Work instructions >>
Consider the listing below. Extract exactly the lines from the line containing "y[sel], terrain(x[sel], y[sel])" to the line containing "horizon', 'forest', tint_s[sel])", both included.

╭─ Collected data

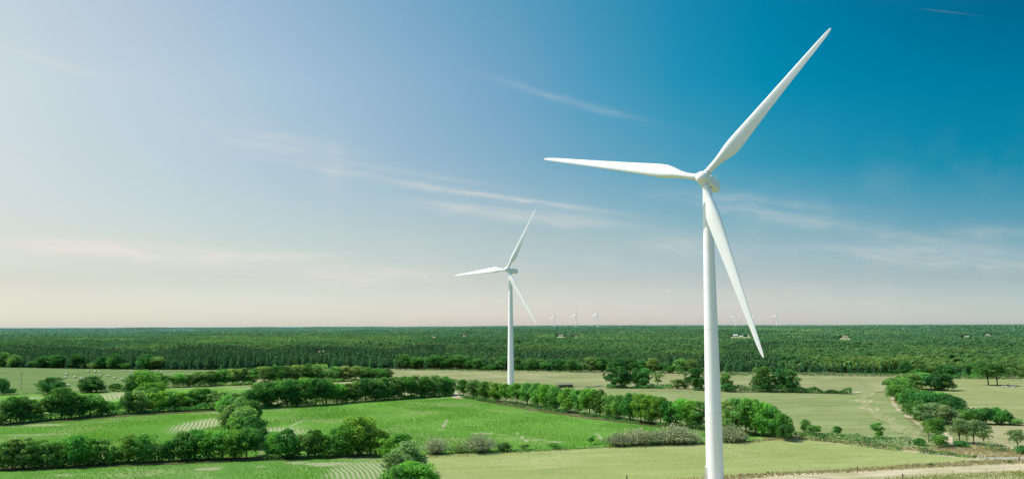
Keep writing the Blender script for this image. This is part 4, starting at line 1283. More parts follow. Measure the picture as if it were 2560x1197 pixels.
hvar = .86 + .15 * wobble(x, y, 70, 2) + rng.uniform(-.16, .2, len(x)) * np.where(isb, 1.4, .8)
hvar = hvar * (.35 + .65 * S_H[stid]) + .18 * np.minimum(wobble(x, y, 33, 6), .4)
tint_s = np.where(zA, S_TONE[stid] * .4, np.where(zB, .75 + .25 * S_TONE[stid], S_TONE[stid])) + rng.normal(size=len(x)) * .1
tint_s = np.clip(tint_s, 0, 1)
zt = terrain(x, y)
PP = [forest_proto_pine(200 + i) for i in range(5)]
BP = [forest_proto_broad(220 + i) for i in range(5)]
CP = [forest_proto_clump(240 + i) for i in range(5)] + [forest_proto_clump(250 + i, F_FARL) for i in range(4)]


def emit(name, sel, protos, label, cat, wid=1.0, hz=1.0):
    n = int(sel.sum())
    wsc = np.maximum(1.0, sN[sel] / 7.0) * np.where(isb[sel], rng.uniform(.75, 1.6, n), rng.uniform(.85, 1.25, n)) * wid
    S = np.stack([wsc, wsc, np.clip(hvar[sel], .5, 1.3) * hz], 1)
    scatter(name, protos, np.stack([x[sel], y[sel], zt[sel] - .1], 1), rng.integers(0, len(protos), n), S, label, cat, tint_s[sel])


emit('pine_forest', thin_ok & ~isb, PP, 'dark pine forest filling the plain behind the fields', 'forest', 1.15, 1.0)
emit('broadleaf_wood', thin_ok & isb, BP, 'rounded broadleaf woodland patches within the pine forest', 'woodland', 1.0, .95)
ok, x, y = clear(FAR[:, 0], FAR[:, 1], FAR[:, 2])
az_, D_ = FAR[ok, 0], FAR[ok, 1]; sN = FAR[ok, 2]; x, y = x[ok], y[ok]
strip = (wobble(x, y, 900, 3) > 1.15) & (D_ > 6500)
hv = .95 + .2 * wobble(x, y, 180, 2) + rng.uniform(-.2, .3, len(x))
stid = stand_of(x, y)
hv = hv * (.5 + .5 * S_H[stid])
pband = sstep(-25, -21, az_) * (1 - sstep(-8, -4, az_)) * (1 - sstep(2300, 3000, D_))
tint_s = np.clip(S_TONE[stid] * (1 - .5 * pband) + .5 * pband + rng.normal(size=len(x)) * .1, 0, 1)
sel = ~strip
pz = sstep(1700, 1900, D_) * (1 - sstep(2500, 3200, D_)) * sstep(-24, -19, az_) * (1 - sstep(-9, -5, az_)) * (.5 + .5 * sstep(-.6, .3, wobble(x, y, 150, 5)))
pz = np.maximum(pz, .75 * sstep(.75, 1.1, wobble(x, y, 240, 7)))
pale = rng.random(len(x)) < pz
n = int(sel.sum())
wsc = np.maximum(sN[sel] / 15.0, .8) * rng.uniform(.85, 1.2, n)
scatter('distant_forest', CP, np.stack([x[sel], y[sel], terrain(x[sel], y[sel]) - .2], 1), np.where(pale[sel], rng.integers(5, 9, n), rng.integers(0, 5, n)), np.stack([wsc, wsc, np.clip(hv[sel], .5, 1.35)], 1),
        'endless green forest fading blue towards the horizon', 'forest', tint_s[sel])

# ---------------------------------------------------------------- wind turbines
white, t, b = new_mat('turbine paint', .36, .5)
tco = t.n('ShaderNodeTexCoord')
ox, oy, oz = t.xyz(tco.outputs['Object'])
stk = t.noise(t.comb(t.m('MULTIPLY', ox, 2.6), t.m('MULTIPLY', oy, 2.6), t.m('MULTIPLY', oz, .07)), 1.0, 5, .6)
blot = t.noise(tco.outputs['Object'], .22, 4)
t.put(b.inputs['Base Color'], t.mix(t.m('ADD', t.m('MULTIPLY', t.ss(stk, .5, .78), .55), t.m('MULTIPLY', t.ss(blot, .5, .8), .35)), (.90, .90, .885), (.78, .785, .765)))
seam = plain('grey joint', (.42, .43, .42), .6, .3)
dark = plain('dark rubber', (.05, .055, .05), .6, .3)
HUB_H = 80.0


def airfoil(chord, thick, twist, r, pre, n=22):
    """section at radius r: x along the rotor plane (trailing edge +x), y across it; blades point along +z"""
    pts = []
    for i in range(n):
        a = 2 * PI * i / n
        cx = .5 * (1 - math.cos(a))                     # 0 leading .. 1 trailing .. 0
        up = 1 if i <= n / 2 else -1
        yt = 5 * thick * (.2969 * math.sqrt(max(cx, 0)) - .126 * cx - .3516 * cx ** 2 + .2843 * cx ** 3 - .1015 * cx ** 4)
        px, py = (cx - .33) * chord, up * yt * chord + (.02 * chord * math.sin(PI * cx))
        c, s_ = math.cos(twist), math.sin(twist)
        pts.append((px * c - py * s_, px * s_ + py * c - pre, r))
    return pts


def blade_mesh(L=48.0):
    rings = []
    n = 22
    st = [0, .012, .03, .05, .08, .11, .15, .19, .23, .28, .35, .45, .55, .65, .75, .84, .91, .955, .98, .993, 1.0]
    for f in st:
        r = 1.25 + f * (L - 1.25)
        pre = -.9 * f ** 2 * 1.0
        twist = math.radians(9 * (1 - f) ** 2 + 5)
        chord = np.interp(f, [0, .04, .08, .13, .19, .24, .35, .5, .65, .8, .9, .96, .99, 1.0], [1.75, 1.75, 2.15, 3.05, 3.9, 4.0, 3.4, 2.7, 2.1, 1.6, 1.25, .95, .6, .25])
        th = np.interp(f, [0, .05, .1, .18, .3, .6, 1], [1, 1, .75, .45, .28, .20, .16])
        af = airfoil(chord, min(th, .6), twist, r, pre, n)
        k = float(np.interp(f, [0, .04, .16], [0, .0, 1]))
        circ = []
        for i in range(n):
            a = 2 * PI * i / n
            q = (-math.cos(a) * .87, math.sin(a) * .87 - pre)
            circ.append((q[0], q[1], r))
        rings.append([tuple(c_ * (1 - k) + a_ * k for c_, a_ in zip(c, a)) for c, a in zip(circ, af)])
    mb = MB(); mb.rings(rings)
    return mb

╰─

Output of the task >>
scatter('distant_forest', CP, np.stack([x[sel], y[sel], terrain(x[sel], y[sel]) - .2], 1), np.where(pale[sel], rng.integers(5, 9, n), rng.integers(0, 5, n)), np.stack([wsc, wsc, np.clip(hv[sel], .5, 1.35)], 1),
        'endless green forest fading blue towards the horizon', 'forest', tint_s[sel])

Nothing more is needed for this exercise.